SL: Calculating entropy changes for ideal gases

Entropy calculations for ideal gases

For one mole of ideal gas undergoing a closed, reversible process:

$dU = \delta Q_{rev} + \delta W = \delta Q_{rev} - PdV$


$dH = dU + d(PV) = dU + PdV + VdP$

Combining yields:

$dH = \delta Q_{rev} - PdV + PdV + VdP = \delta Q_{rev} + VdP$

$\delta Q_{rev} = dH - VdP$

Using $dH = c_PdT$ and $V = RT/P$ gives:

$\delta Q_{rev} = c_PdT - \frac{RTdP}{P}$

Dividing by $T$:

$dS = \frac{\delta Q_{rev}}{T} = \frac{c_PdT}{T} - \frac{RdP}{P}$


$\frac{\Delta S}{R} = \int_{T_1}^{T_2} \frac{c_P}{R}\frac{dT}{T} - \ln\frac{P_2}{P_1}$


$\frac{\Delta S}{R} = \int_{T_1}^{T_2} \frac{c_V}{R}\frac{dT}{T} + \ln\frac{V_2}{V_1}$ (Why?)

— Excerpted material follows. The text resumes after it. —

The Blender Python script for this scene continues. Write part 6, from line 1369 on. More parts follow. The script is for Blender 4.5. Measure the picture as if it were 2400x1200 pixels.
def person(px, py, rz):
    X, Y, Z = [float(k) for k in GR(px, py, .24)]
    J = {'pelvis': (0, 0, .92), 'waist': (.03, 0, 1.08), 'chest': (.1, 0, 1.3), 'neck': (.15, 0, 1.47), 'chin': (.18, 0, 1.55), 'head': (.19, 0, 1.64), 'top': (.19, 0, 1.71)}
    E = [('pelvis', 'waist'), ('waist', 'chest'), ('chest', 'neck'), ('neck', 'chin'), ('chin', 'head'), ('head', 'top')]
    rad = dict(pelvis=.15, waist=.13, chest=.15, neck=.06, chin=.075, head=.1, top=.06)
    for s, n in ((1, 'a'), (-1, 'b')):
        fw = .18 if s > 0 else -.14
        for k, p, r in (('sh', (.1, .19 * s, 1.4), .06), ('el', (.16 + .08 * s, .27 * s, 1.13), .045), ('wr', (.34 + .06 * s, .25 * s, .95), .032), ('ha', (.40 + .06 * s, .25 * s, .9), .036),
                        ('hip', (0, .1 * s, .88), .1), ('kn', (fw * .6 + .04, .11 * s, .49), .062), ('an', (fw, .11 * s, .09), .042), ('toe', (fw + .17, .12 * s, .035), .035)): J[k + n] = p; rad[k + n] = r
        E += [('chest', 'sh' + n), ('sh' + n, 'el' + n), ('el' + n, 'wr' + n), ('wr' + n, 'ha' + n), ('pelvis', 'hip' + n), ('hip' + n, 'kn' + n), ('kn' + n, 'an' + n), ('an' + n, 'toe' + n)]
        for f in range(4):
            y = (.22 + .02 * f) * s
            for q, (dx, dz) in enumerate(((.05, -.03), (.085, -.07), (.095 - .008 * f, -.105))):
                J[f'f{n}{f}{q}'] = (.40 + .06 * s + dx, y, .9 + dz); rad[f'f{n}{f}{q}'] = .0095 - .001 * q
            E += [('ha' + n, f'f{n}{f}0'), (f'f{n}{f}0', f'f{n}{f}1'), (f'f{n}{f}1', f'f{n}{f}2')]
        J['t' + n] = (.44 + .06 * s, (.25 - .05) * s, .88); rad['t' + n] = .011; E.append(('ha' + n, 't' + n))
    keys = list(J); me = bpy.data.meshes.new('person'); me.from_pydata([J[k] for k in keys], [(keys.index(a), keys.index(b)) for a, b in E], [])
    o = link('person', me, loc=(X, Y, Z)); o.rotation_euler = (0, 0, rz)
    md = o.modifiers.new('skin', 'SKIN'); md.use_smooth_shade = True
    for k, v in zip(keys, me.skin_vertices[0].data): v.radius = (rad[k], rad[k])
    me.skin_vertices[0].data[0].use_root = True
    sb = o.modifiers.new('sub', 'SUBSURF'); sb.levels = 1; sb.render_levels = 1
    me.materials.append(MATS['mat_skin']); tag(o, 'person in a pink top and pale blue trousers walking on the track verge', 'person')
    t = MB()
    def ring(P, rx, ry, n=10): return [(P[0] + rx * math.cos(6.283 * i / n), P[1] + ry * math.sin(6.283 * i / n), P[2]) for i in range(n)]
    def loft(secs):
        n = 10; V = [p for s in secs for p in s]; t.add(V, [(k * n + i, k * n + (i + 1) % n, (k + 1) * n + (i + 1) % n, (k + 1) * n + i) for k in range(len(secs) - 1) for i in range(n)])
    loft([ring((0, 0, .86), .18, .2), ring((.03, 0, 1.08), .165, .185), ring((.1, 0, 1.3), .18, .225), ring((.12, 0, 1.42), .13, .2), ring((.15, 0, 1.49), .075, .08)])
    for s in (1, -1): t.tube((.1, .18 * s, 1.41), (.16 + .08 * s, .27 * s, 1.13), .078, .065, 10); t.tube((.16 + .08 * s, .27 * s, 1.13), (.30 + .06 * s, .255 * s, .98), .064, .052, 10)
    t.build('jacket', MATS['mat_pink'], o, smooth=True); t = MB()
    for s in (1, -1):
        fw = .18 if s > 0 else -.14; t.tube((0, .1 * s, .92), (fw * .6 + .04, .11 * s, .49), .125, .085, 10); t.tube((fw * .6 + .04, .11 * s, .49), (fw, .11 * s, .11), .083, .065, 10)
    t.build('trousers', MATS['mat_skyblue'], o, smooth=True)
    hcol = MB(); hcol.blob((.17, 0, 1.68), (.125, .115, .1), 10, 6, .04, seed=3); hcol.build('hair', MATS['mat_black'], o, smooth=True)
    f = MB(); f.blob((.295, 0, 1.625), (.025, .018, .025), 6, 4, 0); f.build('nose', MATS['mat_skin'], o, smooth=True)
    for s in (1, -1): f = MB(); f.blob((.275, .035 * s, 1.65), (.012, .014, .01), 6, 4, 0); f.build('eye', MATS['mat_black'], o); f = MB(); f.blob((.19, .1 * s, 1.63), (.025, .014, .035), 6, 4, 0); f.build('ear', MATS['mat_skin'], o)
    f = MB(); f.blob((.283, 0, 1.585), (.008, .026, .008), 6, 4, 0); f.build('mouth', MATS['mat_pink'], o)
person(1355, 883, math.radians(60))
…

Because $\Delta S$ is a state function, which is calculated from the reversible path anyway (for the system), and this equation depends only on state functions, this equation is general for ideal gases.

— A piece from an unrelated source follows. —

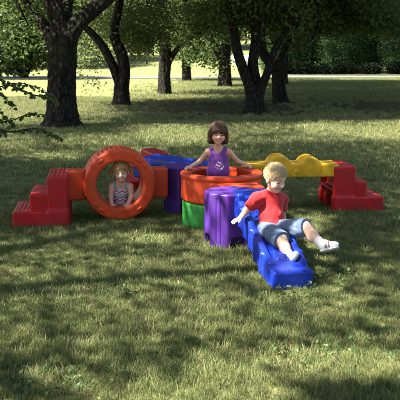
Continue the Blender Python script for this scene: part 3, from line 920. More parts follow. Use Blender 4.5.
# clover and broad-leaved weeds in loose patches
cx_, cy_ = trapezoid(rng, 16, 2.9, 7.5, 0.27, 0.2)
CC = []
for a, b in zip(cx_, cy_):
    k_ = rng.integers(18, 60); CC.append(np.stack([a + rng.normal(0, .16, k_), b + rng.normal(0, .13, k_), rng.uniform(.012, .04, k_)], 1))
V, F = leaves(np.concatenate(CC), 4, 0.012, 0.026, rng, 0.0)
V[:, 2] = np.maximum(V[:, 2], .004)
tag(mesh_obj('clover', V, F, leaf_mat('clover_leaf', (0.055, 0.10, 0.03), (0.10, 0.155, 0.055), .3, (0.08, 0.13, 0.035)), None, False), 'small clover leaves scattered in patches through the grass', 'clover', None, 'stuff')

# fallen leaves and litter
X, Y = trapezoid(rng, 160, 3, 14, 0.28, 0.3)
X2 = rng.normal(1.4, 2.0, 900); Y2_ = rng.normal(22, 3.2, 900)
C = np.stack([np.r_[X, X2], np.r_[Y, Y2_], np.full(1060, 0.03)], 1)
V, F = leaves(C, 1, 0.006, 0.045, rng, 0.0)
M_DRY = leaf_mat('leaf_dry', (0.07, 0.045, 0.025), (0.20, 0.15, 0.09), 0.15, (0.2, 0.13, 0.06))
tag(mesh_obj('fallen_leaves', V, F, M_DRY, None, False), 'dry leaves and litter scattered over the lawn', 'fallen leaves', None, 'stuff')

# ------------------------------------------------------------------ play set
PHI = R(11)
def rotm(a): return np.array([[math.cos(a), -math.sin(a), 0], [math.sin(a), math.cos(a), 0], [0, 0, 1]])

def stairs(loc, rz, widths, depth, mirror, label):
    """local x runs from the lowest step up to the column (mirror: the other way), y goes back"""
    w0, w1, w2 = widths
    W = w0 + w1 + w2
    root = empty('red_stairs', loc, rz); tag(root, label, 'play stairs', 'red toy stairs')
    mx = (lambda x: W - x) if mirror else (lambda x: x)
    def bx(x0, x1, y0, y1, z0, z1, r=0.017):
        a, b = sorted((mx(x0), mx(x1)))
        return f_box(((a+b)/2, (y0+y1)/2, (z0+z1)/2), ((b-a)/2, (y1-y0)/2, (z1-z0)/2), r)
    s = Solid(0.006)
    s.add(bx(0, W, 0, depth, -0.02, 0.155), 0, 0)
    s.add(bx(w0+w1, W, 0, depth, -0.02, 0.465), 0.035, 0)
    # recessed inner face with a cross bar
    s.cut(bx(W-0.05, W+0.08, 0.07, depth/2-0.02, 0.02, 0.20, 0.018), 0.012)
    s.cut(bx(W-0.05, W+0.08, depth/2+0.02, depth-0.07, 0.02, 0.20, 0.018), 0.012)
    s.cut(bx(W-0.05, W+0.08, 0.07, depth-0.07, 0.235, 0.36, 0.018), 0.012)
    for x0, x1, z in ((0.035, w0-0.012, 0.155), (w0+w1+0.035, W-0.035, 0.465)):
        for k in range(3):
            xx = x0 + (x1-x0)*(k+.5)/3
            a = mx(xx)
            s.add(f_cone((a, 0.06, z-0.001), (a, depth-0.06, z-0.001), 0.005, 0.005), 0.006)
    s.build('tier_block', M_RED, root)
    s = Solid(0.006)
    s.add(bx(w0, w0+w1+0.03, 0.028, depth-0.028, 0.12, 0.31))
    s.build('middle_step', M_RED, root)
    return root
stairs((-1.69, 6.33, 0), PHI*0.7, (0.155, 0.16, 0.185), 0.56, False, 'red three-step stairs at the left end beside the ring tunnel')
stairs((1.33, 7.03, 0), R(7), (0.17, 0.13, 0.22), 0.52, True, 'red three-step stairs at the right end of the yellow bridge')
stairs((-0.84, 8.05, -0.01), R(20), (0.155, 0.16, 0.2), 0.5, False, 'red stairs half hidden behind the ring tunnel at the end of the blue bridge')

# orange ring tunnel with its side panels
rt = empty('ring_tunnel', (-0.752, 6.69, 0), PHI); tag(rt, 'upright orange ring tunnel with side panels, a girl inside', 'play tunnel')
RO, RI, RD = 0.340, 0.222, 0.36
s = Solid(0.005)
c0 = (0, RD/2, RO)
s.add(f_ring(c0, (0, 1, 0), RI, RO, RD/2, 0.026))
for k in range(44):                                     # teeth round the outer wall
    a = k*2*math.pi/44; q = np.array([math.cos(a)*(RO+0.001), 0, RO + math.sin(a)*(RO+0.001)])
    s.cut(f_cone(q+(0, .07, 0), q+(0, RD-.07, 0), 0.009, 0.009), 0.008)
for a in (38, 52, 218, 232, 128, 308):                  # small bosses on the front face
    a = R(a); rr_ = (RO+RI)/2 + 0.012
    t = np.array([-math.sin(a), 0, math.cos(a)])*0.016; q = np.array([math.cos(a)*rr_, 0.0, RO+math.sin(a)*rr_])
    s.add(f_cone(q-t, q+t, 0.010, 0.010), 0.006)
s.build('ring', M_ORANGE, rt)
for x0, x1 in ((-0.50, -0.315), (0.315, 0.47)):
    s = Solid(0.006)
    s.add(f_box(((x0+x1)/2, 0.17, 0.335), ((x1-x0)/2, 0.085, 0.145), 0.02))
    s.build('side_panel', M_ORANGE, rt)

# purple corner posts
def hub(loc, rz, label):
    root = empty('purple_post', loc, rz); tag(root, label, 'play post', 'purple corner posts')
    hw, ch, top = 0.195, 0.105, 0.466
    pts = [(-hw+ch, -hw), (hw-ch, -hw), (hw, -hw+ch), (hw, hw-ch), (hw-ch, hw), (-hw+ch, hw), (-hw, hw-ch), (-hw, -hw+ch)]
    s = Solid(0.005)
    s.add(f_poly(pts, -0.02, top, 0.018))
    for i in range(8):                                  # vertical grooves on the slanted faces
        if i % 2 == 0: continue
        p0, p1 = np.array(pts[i]), np.array(pts[(i+1) % 8])
        for t in (0.36, 0.62):
            q = p0*(1-t) + p1*t
            s.cut(f_cone((*q, -0.1), (*q, top-0.045), 0.0065, 0.0065), 0.006)
    for a in range(4):                                  # arched openings at the foot
        M = rotm(a*math.pi/2); c = M @ np.array([0, -hw, 0.03])
        s.cut(f_box(c, (0.058, 0.07, 0.085) if a % 2 == 0 else (0.07, 0.058, 0.085), 0.03), 0.008)
    s.add(f_box((0, 0, 0.10), (0.09, 0.09, 0.12), 0.02))
    s.build('post_body', M_PURPLE, root)
    return root
hub((0.245, 5.735, 0), R(17), 'purple post in front, supporting the top of the blue slide')
hub((-0.165, 7.16, 0), R(11), 'purple post in back between ring tunnel and orange barrel')

# barrel: green base ring and orange ring on top
BC = (0.197, 6.54)
def barrel(name, mat, R0, R1, z0, z1, lip, label, cat):
    root = empty(name, (*BC, z0)); tag(root, label, cat)
    h = z1 - z0
    s = Solid(0.005)
    s.add(f_ring((0, 0, h/2), (0, 0, 1), R0, R1, h/2, 0.028))
    if lip: s.add(f_ring((0, 0, h-0.022), (0, 0, 1), R0, R1+0.008, 0.022, 0.02), 0.01)
    n = 12
    for k in range(n*3):
        if k % 6 >= 3: continue
        a = R(195) + k*2*math.pi/(n*3)
        q = np.array([math.cos(a)*(R1-0.002), math.sin(a)*(R1-0.002), 0])
        s.add(f_cone(q+(0, 0, 0.05), q+(0, 0, h-0.075), 0.011, 0.011), 0.012)
    s.build('wall', mat, root)
    return root
g_o = barrel('green_ring', M_GREEN, 0.27, 0.362, -0.01, 0.243, False, 'green ring on the grass under the orange one', 'play ring')
barrel('orange_ring', M_ORANGE, 0.285, 0.372, 0.243, 0.497, True, 'flat orange ring on top of the green one, a girl standing in it', 'play ring')

# orange slab between barrel and slide top
ob = empty('orange_platform', (0.33, 5.99, 0), R(12)); tag(ob, 'low orange slab between the barrel and the slide top', 'play platform')
s = Solid(0.006); s.add(f_box((0.03, 0.06, 0.335), (0.185, 0.125, 0.118), 0.02)); s.build('slab', M_ORANGE, ob)
s = Solid(0.006); s.add(f_box((0.03, 0.06, 0.10), (0.15, 0.095, 0.12), 0.02)); s.build('foot', M_ORANGE, ob)

# blue slide
d_ = unit((0.21, -1.0)); r_ = np.array([-d_[1], d_[0]])
slide_rz = math.atan2(d_[1], d_[0]) + math.pi/2           # local -y runs down the slide, +x to its right
SL = 1.14
sd = empty('blue_slide', (0.393, 5.735, 0), slide_rz); tag(sd, 'small blue slide with scalloped sides, boy sliding down it', 'slide')
def bed(s_): return np.interp(s_, [0, 0.10, 0.16, 0.94, 1.01, 1.3], [0.425, 0.425, 0.41, 0.135, 0.118, 0.118])
s = Solid(0.005)
def f_bed(x0, x1, top, thick, r, s0=0.0, s1=SL):
    def f(P):
        S_ = -P[..., 1]
        zb = bed(S_)
        bot = np.maximum(zb - thick, -0.02)
        qx = np.abs(P[..., 0] - (x0+x1)/2) - ((x1-x0)/2 - r)
        qy = np.abs(S_ - (s0+s1)/2) - ((s1-s0)/2 - r)
        zt = zb + top
        qz = (np.abs(P[..., 2] - (zt+bot)/2) - (zt-bot)/2)*0.94 + r
        q = np.stack([qx, qy, qz], -1)
        return np.sqrt((np.maximum(q, 0)**2).sum(-1)) + np.minimum(q.max(-1), 0) - r
    return f, np.array([x0, -s1, -0.03]), np.array([x1, -s0, 0.425+top])
s.add(f_bed(-0.14, 0.14, 0.0, 0.14, 0.018))
s.add(f_bed(-0.142, -0.092, 0.034, 0.14, 0.016, 0.0, 1.02), 0.02)
s.add(f_bed(0.092, 0.142, 0.034, 0.14, 0.016, 0.0, 1.02), 0.02)
for xr in (-0.036, 0.036):
    s.add(f_bed(xr-0.011, xr+0.011, 0.010, 0.05, 0.008, 0.1, 0.93), 0.012)
for k in range(6):                                      # scallops down both sides
    sc = 0.15 + k*0.142
    for sx in (-1, 1):
        z = bed(sc)
        s.add(f_cone((sx*0.136, -sc, z-0.115), (sx*0.136, -sc-0.012, z+0.005), 0.028, 0.024), 0.010)
s.build('slide_bed', M_BLUE, sd)
s = Solid(0.005)                                        # hooked top end over the post
s.add(f_box((0, -0.108, 0.398), (0.150, 0.108, 0.080), 0.020)); s.cut(f_box((0, -0.20, 0.50), (0.095, 0.045, 0.05), 0.02), 0.015)
s.build('top_hook', M_BLUE, sd)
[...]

Develop hypothetical reversible paths between two states in order to calculate entropy changes


Use the heat capacity to calculate entropy changes

Test Yourself:

Use these expressions to calculate the entropy changes for each step of a carnot cycle operated between $P_1 = 2bar, P_2 = 1 bar, P_3=0.05bar, and P_4=0.1bar$ and $T_1 = 1000K, T_2= 1000K, T_3 = 300K, and T_4 = 300K$. (Assume $c_P = (5/2)R$.) Plot the results on a TS diagram.